Hearts will beg to differ and nor should it be any other way – it’s their job to pile on the agony – but in any other world, this would seem like a cruelty too many.

That last night’s final task had to be confronted without a recognised striker was just another reason to lengthen the odds, which had stacked up against Rangers from the start.

Yes, Kemar Roofe was passed fit to play at the 11th hour after missing a month of action.

But having spent so long on the treatment table, this was hardly the time or the place to throw him into the fire.

With temperatures touching 40 degrees throughout a scorching afternoon, the 29-year-old had to content himself with a seat in the shade offered by van Bronckhorst’s dugout.

Rather than risk his only fit centre-forward to burnout, the manager stuck to his semi-final guns, selecting the same XI that did for RB Leipzig last time around. That meant Joe Aribo leading the line, flanked by Ryan Kent and Scott Wright.

The decision did nothing to dampen the spirit of the Rangers fans who had been gathering inside this stadium, packing themselves into its every nook and cranny since late afternoon.

The atmosphere they whipped up reached fever pitch for the warm-up. By kick-off time the noise was coming up through its foundations.

Soon all the volume was coming from the Eintracht end and, amid the din, Rangers looked a little startled by the enormity
of the occasion.

Sloppy in possession, loose with their passing and slow to get started all over the pitch, they allowed Frankfurt to get on the front foot.

As the tension mounted, so did the activity inside Allan McGregor’s box.

The 40-year-old keeper clutched one shot from Djibril Sow then finger-tipped another from Ansgar Knauff around the base of his left-hand post.

In fact, the first half-hour was a test of Rangers’ endurance and McGregor’s resolve. But as half-time loomed, it did feel as
if van Bronckhorst’s side were finally getting some sort of foothold in this final and, for the first time, advancing deeper into Frankfurt territory.

Even so, Kent was being double bagged by defenders every time the ball came down his left flank.

Still, John Lundstram had a lopping header touched over the top as the pressure mounted and collectively the Rangers support began to find their voice.

Already, though, this was shaping up to be a long and utterly exhausting night – emotionally as well as physically.

Rangers were being forced to go back to the well but by half-time it was van Bronckhorst’s job to establish how much was left at the bottom of it.

He chose to stick rather than twist and turn to his bench.

But the second half began in much the same way as the first had, Rangers avoiding catastrophe when Connor Goldson got away with late contact on Rafael Santos Borre inside the box.

Then the moment arrived, almost completely out of the blue, when Goldson won a towering header, Brazilian defender Tuta slipped as he turned to chase it down and Aribo raced clear to slide home.

But this rollercoaster was never going to end in such a straightforward fashion.
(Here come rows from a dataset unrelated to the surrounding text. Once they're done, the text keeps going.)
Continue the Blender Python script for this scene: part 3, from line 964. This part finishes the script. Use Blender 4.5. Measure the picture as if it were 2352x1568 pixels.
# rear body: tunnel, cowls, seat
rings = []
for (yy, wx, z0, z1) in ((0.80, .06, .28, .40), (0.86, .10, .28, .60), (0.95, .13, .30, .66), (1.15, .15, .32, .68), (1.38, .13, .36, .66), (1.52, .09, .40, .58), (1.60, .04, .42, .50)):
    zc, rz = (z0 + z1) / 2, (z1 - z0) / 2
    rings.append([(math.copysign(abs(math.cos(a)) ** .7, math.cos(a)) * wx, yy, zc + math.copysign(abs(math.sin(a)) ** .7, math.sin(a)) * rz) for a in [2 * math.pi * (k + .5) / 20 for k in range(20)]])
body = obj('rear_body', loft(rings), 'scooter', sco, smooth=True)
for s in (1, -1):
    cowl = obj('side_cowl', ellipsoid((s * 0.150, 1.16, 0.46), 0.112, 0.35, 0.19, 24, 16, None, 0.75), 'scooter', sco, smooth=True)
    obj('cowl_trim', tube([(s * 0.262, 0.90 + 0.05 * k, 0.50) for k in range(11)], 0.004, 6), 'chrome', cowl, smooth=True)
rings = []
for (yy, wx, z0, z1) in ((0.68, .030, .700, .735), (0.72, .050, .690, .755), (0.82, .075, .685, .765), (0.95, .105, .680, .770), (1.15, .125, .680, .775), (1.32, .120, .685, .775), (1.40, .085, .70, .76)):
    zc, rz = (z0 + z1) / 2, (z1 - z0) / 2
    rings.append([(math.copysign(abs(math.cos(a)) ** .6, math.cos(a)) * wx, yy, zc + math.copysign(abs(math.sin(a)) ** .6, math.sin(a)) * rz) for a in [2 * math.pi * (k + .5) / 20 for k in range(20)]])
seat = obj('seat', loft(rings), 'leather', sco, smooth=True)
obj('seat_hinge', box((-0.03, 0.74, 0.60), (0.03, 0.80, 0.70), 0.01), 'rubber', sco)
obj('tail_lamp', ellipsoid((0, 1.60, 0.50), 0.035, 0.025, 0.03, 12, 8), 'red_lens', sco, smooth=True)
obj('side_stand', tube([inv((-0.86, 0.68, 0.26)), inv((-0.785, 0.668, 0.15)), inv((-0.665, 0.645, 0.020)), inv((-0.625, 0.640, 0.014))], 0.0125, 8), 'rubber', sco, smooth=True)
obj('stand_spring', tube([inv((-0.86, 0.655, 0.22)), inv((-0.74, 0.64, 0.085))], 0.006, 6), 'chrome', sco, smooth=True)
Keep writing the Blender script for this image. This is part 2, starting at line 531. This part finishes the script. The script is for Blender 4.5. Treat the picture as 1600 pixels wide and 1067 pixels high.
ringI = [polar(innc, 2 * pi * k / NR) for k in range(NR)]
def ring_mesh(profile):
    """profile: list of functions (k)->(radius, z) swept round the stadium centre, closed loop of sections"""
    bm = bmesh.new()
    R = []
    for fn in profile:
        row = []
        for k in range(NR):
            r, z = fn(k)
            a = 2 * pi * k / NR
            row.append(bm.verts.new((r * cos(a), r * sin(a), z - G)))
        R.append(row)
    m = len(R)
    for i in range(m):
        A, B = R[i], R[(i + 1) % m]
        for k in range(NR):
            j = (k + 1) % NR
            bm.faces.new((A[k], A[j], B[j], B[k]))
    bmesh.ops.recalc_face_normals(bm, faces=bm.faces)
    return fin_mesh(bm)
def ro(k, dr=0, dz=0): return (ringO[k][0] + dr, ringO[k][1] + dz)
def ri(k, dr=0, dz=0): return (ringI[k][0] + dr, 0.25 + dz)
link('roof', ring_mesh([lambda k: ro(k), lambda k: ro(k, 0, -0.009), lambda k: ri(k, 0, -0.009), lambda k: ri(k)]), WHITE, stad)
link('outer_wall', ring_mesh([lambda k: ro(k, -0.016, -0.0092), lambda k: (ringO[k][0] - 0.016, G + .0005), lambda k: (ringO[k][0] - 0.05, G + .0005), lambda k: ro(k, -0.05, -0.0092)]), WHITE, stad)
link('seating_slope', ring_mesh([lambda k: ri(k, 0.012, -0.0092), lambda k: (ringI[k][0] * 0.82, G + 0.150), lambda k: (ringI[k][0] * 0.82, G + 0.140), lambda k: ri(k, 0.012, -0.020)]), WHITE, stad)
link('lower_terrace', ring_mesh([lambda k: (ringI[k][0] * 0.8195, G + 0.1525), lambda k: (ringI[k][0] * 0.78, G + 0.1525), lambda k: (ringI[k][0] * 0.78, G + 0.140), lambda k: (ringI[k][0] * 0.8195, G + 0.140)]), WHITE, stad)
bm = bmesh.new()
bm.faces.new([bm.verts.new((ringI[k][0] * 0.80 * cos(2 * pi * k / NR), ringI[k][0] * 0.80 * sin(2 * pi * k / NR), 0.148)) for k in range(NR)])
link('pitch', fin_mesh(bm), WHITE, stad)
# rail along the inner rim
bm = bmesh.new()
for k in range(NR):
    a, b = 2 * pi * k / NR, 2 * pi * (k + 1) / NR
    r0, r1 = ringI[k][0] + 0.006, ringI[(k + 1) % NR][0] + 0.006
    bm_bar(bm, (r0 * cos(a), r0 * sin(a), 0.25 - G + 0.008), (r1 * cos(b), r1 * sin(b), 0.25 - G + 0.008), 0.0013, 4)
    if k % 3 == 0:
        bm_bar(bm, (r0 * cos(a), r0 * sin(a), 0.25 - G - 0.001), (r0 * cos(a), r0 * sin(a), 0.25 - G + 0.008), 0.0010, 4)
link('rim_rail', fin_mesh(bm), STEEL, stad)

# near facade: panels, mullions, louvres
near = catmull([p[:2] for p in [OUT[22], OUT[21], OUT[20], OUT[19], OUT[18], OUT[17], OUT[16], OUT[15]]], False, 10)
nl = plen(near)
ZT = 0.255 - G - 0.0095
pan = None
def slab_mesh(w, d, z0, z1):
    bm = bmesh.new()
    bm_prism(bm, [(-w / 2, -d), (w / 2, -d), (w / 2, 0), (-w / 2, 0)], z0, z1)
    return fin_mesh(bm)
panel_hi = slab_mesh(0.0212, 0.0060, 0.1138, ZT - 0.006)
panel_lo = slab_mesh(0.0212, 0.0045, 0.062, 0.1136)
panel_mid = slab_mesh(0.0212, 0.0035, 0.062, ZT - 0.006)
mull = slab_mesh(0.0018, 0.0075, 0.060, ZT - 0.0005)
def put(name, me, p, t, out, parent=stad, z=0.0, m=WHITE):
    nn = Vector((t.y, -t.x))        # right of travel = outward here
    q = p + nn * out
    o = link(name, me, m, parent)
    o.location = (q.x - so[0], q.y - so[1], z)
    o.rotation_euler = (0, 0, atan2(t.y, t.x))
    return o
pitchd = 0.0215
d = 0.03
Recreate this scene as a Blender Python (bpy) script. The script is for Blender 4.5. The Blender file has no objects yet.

And so, when the Germans levelled with 20 minutes to spare through Borre’s smart finish, Rangers were back tiptoeing along the brink.

Van Bronckhorst reacted by sending for the experience of Steven Davis and the searing
pace of Fashion Sakala.

Deep breaths all round the order of the day as this contest hurtled into extra-time and on to a shoot-out.

Of course it did.

James Tavernier, Davis, Scott Arfield and Roofe hit the back of the Eintracht net.